Ведь Москва, в которой мы живем — ренессансная, ее построили ещё в XVI веке. В конце XV века привезли для этого итальянцев.
К концу XVI века, ко времени Бориса Годунова, Москву достроили. Тогда она родилась такой, какую мы знаем ее до сих пор. Мы ходим по тем же улицам, кроме очень грубых проломов советского времени.
Ездим по тем же трассам, проезжаем через те же самые виртуальные ворота.
В Зарядье мы, соответственно, в 1940-1950-е открыли Москву, какой она была до того, как ее перестроили итальянцы. К счастью, вода там стояла высоко, слой сохраняет органику. Соответственно, сохраняются мостовые, избы, всякие чаны — очень развитая инфраструктура. Производство там было удобно развивать. Ниже к воде проходит главная улица Зарядья — Великая. Много раз меняли название, кадастра не было.
В Зарядье, поскольку там мокро, толстый культурный слой. Он бывает толстым там, где не разлагается органика, либо там, где строят из камня и кирпича. Руины одного города строятся на руинах другого. В результате получается толстый слой — 5-6 метров. Там, где этого нет, хоть тысячу лет живи — большого культурного слоя не будет. Потому что нет воды и строительных материалов.

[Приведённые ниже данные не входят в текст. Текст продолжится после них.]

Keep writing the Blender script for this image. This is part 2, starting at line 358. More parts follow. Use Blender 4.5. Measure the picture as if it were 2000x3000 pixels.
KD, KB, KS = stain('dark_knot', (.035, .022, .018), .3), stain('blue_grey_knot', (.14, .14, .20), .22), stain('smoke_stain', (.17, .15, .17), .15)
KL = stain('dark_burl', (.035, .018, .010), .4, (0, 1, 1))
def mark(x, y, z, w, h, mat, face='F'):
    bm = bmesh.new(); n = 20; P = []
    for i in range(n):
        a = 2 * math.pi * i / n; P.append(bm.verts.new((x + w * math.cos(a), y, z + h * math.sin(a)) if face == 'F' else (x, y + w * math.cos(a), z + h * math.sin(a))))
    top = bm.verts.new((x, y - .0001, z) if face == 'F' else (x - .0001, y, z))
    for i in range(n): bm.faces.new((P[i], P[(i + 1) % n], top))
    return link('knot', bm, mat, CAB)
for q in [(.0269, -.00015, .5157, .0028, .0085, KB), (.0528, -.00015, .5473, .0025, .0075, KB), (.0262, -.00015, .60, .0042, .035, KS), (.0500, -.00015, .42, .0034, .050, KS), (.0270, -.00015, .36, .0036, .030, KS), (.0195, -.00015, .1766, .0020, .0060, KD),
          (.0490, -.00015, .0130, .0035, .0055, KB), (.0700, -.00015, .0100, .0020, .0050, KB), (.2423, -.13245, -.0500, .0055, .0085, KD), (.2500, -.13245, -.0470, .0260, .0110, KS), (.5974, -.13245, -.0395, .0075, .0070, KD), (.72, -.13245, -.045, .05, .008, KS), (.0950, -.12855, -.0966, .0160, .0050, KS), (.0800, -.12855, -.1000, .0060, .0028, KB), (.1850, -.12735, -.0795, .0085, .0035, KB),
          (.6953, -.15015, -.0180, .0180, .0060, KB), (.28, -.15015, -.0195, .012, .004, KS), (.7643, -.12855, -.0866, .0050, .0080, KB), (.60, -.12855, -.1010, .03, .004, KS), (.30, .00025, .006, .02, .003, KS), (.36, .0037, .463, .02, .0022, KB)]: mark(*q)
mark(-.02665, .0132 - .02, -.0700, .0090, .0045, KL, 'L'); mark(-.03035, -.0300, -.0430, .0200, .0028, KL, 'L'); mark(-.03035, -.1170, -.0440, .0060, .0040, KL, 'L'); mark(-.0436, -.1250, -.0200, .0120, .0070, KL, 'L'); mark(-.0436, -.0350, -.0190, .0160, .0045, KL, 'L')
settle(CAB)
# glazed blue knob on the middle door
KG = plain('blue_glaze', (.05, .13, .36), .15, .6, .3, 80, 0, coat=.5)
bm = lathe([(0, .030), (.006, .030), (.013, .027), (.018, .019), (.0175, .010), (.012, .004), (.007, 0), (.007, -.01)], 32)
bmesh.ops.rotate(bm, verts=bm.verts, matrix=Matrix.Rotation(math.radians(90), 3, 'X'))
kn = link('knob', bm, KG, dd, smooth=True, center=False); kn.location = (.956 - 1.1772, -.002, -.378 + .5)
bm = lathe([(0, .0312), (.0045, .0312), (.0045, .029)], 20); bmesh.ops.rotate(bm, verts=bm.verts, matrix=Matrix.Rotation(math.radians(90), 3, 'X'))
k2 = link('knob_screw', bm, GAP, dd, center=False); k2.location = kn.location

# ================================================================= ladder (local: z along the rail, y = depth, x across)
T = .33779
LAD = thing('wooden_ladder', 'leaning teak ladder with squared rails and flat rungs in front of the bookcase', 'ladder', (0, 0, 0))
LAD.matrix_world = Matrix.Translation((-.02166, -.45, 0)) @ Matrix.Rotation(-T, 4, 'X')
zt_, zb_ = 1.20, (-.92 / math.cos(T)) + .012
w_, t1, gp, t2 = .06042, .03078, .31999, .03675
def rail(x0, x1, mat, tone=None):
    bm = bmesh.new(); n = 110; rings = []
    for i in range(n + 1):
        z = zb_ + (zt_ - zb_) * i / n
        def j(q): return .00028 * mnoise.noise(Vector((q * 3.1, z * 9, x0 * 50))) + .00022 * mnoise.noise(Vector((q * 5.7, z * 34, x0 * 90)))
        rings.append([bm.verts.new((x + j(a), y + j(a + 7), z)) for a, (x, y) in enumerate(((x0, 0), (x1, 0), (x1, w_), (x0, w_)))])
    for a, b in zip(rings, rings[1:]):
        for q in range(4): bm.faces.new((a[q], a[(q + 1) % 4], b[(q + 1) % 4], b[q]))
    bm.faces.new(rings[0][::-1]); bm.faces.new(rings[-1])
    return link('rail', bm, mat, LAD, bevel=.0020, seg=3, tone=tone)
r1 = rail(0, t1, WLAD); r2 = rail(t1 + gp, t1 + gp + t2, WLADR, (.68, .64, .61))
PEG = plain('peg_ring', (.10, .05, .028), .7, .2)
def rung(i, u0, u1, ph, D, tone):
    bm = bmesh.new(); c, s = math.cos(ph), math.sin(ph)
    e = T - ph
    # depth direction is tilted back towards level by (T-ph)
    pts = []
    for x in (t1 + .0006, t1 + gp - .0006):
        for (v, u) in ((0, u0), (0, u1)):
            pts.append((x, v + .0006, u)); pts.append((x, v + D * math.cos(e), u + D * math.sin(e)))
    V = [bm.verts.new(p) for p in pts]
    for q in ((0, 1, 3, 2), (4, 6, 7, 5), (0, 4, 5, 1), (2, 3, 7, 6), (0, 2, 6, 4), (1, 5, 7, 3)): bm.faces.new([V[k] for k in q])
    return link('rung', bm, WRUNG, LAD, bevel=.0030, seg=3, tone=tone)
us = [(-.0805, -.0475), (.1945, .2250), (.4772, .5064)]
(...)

«Первая бумага была итальянской»
Тому, что в Новгороде на текущий момент нашли 1140 берестяных грамот, а в Москве всего четыре, я думаю, есть несколько причин. В Новгороде весь слой такой, большие площади. Большие раскопы раскиданы по всему центру города. В Москве очень немного влажных мест, где сохраняется культурный слой.
Второе — в Москве нет ранних берестяных грамот. Москва в то время — это еще очень молодой городок.
И есть еще две причины — одна объективная, другая субъективная.
Москва стала много писать где-то с XIII-XIV веков, во время монгольского ига. Тогда открыли шлюзы — сюда хлынул поток бумаги, которая оказалась если не дешевле, то технически удобнее, чем пергамент.
А первая бумага, которую мы знаем в Москве, была итальянской. Завещание Семена Гордого написано не на пергаменте, как обычно, а на итальянской бумаге. Казалось бы, итальянцев тогда в Москве не было. Но чуму-то кто привез, от которой умер Семен Гордый? Те же самые итальянцы.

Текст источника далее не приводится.